There are 16 suspects being held in Spain on charges that they were planning to go to Iraq and blow themselves up for the goal of Lack of Freedom. What's clear now is that Islamists of the world are uniting, and Iraq has given them a one-way travel destination. The free world must unite as well, and stop bickering over, well, whatever France is saying right now. When the free world unites, the Number of the Beast will be insta-tatooed on the forehead of all those rubes and then we'll all die. Isn't that great? I don't think the Bible really says that.

This just in: Sucking smoke into your body is bad for you. And I thought those reports were just leftist propaganda from the American Lung Association.

To get some more cash and to be closer to his girlfriend, Phil Jackson has decided to come back and coach the hapless Lakers some more. Remember last year when Phil released a book that ripped Kobe for his selfishness and immaturity? Well, forget all that, apparently. As for his chances of success this time, he's aiming low:

"It is not about a tenth championship. It is about coming back here and rebuilding a team which is competitive," he told reporters, saying it would be "a real challenge" to make the playoffs given the strength of the NBA's Western Conference.
At least the man is realistic. Maybe the Lakers will trade Kobe and try to build a Detroit-like team of talented spares. Time will tell, as it always does.

Speaking of time, a dude named Peter Lynds has taken Zeno's paradox and solved it using the idea that nothing in motion is ever at a specfic place at a specific time. What, that sentence didn't make sense to you? Well, this website will make even less sense.

Ok, work is calling. More news later, if the gloved one gets acquitted again or something.





Tuesday, June 14, 2005

Vacation Over: Here's What I Wrote in the Car

(I wrote this in the car on my way up to Rockford, IL, for the wedding of Mr. and Mrs. A):

I’m sitting here with this laptop in my very lap thinking about what a great life I have that I live in an age when people can whip out little computers and use them to type things while they’re barreling through the flats of Illinois at 73mph[1]. I have traveled for a total of 13 hours and 47 minutes today, and have seen all different kinds of clouds. I’ve seen big poofy clouds, light wispy translucent clouds, dark clouds, rain-carrying clouds, clouds that looked like chipmunks (I'll upload a pic later), and small gray clouds sitting in sharp relief from the big white clouds behind them. Do you realize that the things we Americans call “clouds” are just the reflection of light off of tiny water droplets floating in the air? Isn’t that cool? You should contemplate clouds more.

The sky is painted with lighted pastels, pinks and beiges in back and blue/gray clouds in front. We used to call this dusk back in the day. It really is pretty. This is about the time we could anticipate starting a rousing Friday-night game of “kick the can” back when I was 11. Any earlier than dusk and people were still too easy to see.
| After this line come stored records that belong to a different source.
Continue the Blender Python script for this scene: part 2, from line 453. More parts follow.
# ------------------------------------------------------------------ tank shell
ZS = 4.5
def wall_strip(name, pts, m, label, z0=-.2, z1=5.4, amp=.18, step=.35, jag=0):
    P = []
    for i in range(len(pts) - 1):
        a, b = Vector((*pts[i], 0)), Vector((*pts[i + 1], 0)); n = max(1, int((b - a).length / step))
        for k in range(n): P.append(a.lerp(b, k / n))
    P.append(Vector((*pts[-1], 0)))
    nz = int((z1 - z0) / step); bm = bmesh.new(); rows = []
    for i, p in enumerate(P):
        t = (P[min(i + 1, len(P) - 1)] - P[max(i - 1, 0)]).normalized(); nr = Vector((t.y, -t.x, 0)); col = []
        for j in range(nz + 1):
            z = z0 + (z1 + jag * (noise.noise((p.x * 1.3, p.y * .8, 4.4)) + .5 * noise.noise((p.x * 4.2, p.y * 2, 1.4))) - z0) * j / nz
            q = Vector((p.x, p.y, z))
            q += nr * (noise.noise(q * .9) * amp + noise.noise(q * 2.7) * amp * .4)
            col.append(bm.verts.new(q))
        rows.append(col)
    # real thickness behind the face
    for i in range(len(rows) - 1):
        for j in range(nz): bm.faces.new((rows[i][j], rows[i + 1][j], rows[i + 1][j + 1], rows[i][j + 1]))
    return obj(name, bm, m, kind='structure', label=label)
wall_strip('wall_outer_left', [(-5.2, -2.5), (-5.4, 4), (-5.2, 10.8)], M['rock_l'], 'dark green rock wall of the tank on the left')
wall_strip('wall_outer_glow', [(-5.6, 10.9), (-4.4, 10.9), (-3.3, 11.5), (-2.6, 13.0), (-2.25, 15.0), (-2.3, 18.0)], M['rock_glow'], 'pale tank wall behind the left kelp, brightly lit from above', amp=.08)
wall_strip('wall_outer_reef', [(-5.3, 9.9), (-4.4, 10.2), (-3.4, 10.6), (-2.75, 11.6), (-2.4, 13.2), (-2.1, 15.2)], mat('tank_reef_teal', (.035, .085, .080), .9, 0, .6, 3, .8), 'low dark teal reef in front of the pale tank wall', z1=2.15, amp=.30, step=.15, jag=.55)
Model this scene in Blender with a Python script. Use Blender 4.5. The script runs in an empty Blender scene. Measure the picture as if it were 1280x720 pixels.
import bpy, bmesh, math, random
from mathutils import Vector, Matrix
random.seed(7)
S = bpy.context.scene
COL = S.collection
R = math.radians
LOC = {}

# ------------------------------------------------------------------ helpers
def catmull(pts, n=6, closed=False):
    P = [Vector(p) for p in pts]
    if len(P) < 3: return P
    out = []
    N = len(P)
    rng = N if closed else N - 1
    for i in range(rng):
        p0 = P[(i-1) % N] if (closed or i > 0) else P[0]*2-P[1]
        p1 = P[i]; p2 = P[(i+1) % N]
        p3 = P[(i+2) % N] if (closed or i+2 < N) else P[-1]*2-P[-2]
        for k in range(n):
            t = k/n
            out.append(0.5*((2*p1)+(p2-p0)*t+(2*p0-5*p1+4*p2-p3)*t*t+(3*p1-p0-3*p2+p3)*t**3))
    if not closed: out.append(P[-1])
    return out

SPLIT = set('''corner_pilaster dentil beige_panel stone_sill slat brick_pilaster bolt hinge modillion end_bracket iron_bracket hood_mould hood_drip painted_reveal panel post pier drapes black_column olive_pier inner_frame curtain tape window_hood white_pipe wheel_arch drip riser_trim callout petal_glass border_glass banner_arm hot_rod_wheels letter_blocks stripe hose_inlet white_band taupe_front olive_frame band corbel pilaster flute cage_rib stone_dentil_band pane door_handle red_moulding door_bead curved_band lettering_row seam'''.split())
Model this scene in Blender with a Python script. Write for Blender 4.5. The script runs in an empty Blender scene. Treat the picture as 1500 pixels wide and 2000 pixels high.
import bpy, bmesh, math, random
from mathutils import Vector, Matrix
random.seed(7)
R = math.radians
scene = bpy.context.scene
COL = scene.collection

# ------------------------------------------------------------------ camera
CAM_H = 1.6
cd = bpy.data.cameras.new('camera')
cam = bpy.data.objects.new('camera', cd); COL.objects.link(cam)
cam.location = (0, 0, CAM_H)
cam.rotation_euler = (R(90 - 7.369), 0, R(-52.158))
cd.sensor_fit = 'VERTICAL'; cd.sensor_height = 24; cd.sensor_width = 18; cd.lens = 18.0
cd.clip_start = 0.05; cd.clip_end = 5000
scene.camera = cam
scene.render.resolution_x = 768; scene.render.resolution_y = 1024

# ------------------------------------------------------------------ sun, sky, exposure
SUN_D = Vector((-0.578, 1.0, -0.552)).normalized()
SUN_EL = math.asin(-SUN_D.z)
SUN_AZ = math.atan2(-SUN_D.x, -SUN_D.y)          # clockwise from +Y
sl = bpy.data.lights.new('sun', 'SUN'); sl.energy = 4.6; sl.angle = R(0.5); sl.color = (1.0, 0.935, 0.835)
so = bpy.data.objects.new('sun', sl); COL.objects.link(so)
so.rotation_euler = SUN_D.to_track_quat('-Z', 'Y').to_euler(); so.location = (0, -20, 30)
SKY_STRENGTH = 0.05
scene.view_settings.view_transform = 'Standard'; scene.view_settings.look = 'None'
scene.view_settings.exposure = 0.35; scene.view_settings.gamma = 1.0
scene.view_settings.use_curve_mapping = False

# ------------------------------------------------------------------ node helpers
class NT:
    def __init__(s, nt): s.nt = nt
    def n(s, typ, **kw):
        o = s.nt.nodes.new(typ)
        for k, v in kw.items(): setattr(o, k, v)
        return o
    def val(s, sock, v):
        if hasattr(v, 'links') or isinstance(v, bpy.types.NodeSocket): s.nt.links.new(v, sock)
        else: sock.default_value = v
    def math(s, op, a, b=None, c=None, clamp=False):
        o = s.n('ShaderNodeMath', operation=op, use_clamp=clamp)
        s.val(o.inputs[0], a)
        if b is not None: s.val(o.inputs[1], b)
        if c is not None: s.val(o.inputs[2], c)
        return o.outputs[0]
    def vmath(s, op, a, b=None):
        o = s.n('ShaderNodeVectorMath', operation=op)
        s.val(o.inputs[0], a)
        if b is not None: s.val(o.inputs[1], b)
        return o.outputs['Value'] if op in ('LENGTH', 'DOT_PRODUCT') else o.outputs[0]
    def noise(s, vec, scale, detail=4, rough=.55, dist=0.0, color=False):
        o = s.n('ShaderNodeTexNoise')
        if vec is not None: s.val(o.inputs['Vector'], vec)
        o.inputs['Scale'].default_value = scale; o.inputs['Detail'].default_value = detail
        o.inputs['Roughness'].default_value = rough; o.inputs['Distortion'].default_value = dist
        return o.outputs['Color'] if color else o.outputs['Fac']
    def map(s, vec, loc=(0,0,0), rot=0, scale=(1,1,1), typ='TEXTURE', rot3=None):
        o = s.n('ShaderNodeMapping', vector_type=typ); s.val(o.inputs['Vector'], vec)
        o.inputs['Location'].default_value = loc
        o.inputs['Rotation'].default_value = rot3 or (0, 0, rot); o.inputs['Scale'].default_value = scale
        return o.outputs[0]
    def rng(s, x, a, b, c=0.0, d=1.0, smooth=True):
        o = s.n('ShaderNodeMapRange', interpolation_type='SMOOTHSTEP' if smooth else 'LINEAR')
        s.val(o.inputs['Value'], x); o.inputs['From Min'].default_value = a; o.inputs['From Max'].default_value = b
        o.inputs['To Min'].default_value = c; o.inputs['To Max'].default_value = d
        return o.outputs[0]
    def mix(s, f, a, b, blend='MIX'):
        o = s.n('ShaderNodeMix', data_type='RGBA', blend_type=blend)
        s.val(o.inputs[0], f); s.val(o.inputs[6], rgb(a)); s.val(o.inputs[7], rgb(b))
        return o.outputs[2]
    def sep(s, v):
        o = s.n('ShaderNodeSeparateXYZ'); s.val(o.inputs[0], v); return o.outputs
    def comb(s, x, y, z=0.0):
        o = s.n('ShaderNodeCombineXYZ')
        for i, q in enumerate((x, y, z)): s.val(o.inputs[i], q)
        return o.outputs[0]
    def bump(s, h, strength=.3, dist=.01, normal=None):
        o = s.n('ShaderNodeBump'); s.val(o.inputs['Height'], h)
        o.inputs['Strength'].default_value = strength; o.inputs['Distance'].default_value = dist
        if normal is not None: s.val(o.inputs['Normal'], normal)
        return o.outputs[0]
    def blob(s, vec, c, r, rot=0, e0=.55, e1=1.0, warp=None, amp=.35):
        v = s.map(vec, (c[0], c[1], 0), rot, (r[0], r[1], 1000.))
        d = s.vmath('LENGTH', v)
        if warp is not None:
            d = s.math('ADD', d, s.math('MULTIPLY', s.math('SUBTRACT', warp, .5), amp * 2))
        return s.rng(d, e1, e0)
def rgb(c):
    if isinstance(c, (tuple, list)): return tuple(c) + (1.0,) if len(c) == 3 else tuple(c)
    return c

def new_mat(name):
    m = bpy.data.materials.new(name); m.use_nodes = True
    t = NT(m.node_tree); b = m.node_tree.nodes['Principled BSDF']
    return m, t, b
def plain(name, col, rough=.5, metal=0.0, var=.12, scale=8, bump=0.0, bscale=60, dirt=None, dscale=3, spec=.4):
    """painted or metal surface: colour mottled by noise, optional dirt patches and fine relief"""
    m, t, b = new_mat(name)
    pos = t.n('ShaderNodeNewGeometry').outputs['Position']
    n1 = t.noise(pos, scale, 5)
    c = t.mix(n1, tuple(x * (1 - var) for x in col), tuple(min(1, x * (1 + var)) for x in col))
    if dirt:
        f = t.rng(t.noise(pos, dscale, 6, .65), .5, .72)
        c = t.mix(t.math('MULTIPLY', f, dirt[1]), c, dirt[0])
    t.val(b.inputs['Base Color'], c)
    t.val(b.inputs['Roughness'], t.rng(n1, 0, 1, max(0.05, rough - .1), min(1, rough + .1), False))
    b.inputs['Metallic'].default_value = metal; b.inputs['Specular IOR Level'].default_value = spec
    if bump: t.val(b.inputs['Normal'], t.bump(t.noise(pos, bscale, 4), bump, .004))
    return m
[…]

I’d say that about 98% of radio talk shows are completely worthless, and by that I mean: they add nothing to the substance of debates in this country, they aren’t funny in the least, and they only exist to get the accursed “talking points” out on some side of some subject. How come there are no moderates or centrists out there with talk shows? Decent shows I heard in my 14 hours today include The Musers on The Ticket (of course), Laura Ingraham (who is funny), and the son of this guy from my church who does a radio show for the LCMS radio station in St. Louis. Indecent shows include everyone else.

When I get to my destination, I will be expected to eat. By that time it’ll be after 9pm. That’s gonna keep me up tonight. I hope that house doesn’t have thin walls, because I will be rattling some winners off them, let me tell you.

Just passed an exit for “Earlville”. Suppose everyone in that town is named Earl? I knew a guy named Earl once…he was like 19 years old and had a full beard. This was 1993, when that type of behavior was considered weird. Great guy, though.

The most popular talk show subjects for the day: The missing hot girl in Aruba; The Michael Jackson non-verdict (focusing on his freakishness – can we get over the fact that he’s white-skinned already? We know he's not black anymore); Howard Dean calling Republicans the party of “Christian White Guys”; Ron Kittle calling out Barry Bonds for not signing charity autographs; The Spurs’ Game One victory over the Pistons last night; weed.

Also, Glenn Beck seemed to be obsessed with the Ring Tone Frog song that’s #1 in England right now. He went so insane about it that he let his buddy Denny take the last half-hour of the show.

We’re at interstate 88. Getting very close to Rockford. You can kinda smell it from here.

Stopped at a “Kum & Go” for a bathroom break today. Best name of a convenience-based business since Hot & Now. May even be better.


[1] Unconfirmed. If pressed, the parties involved will swear they were barreling at 65.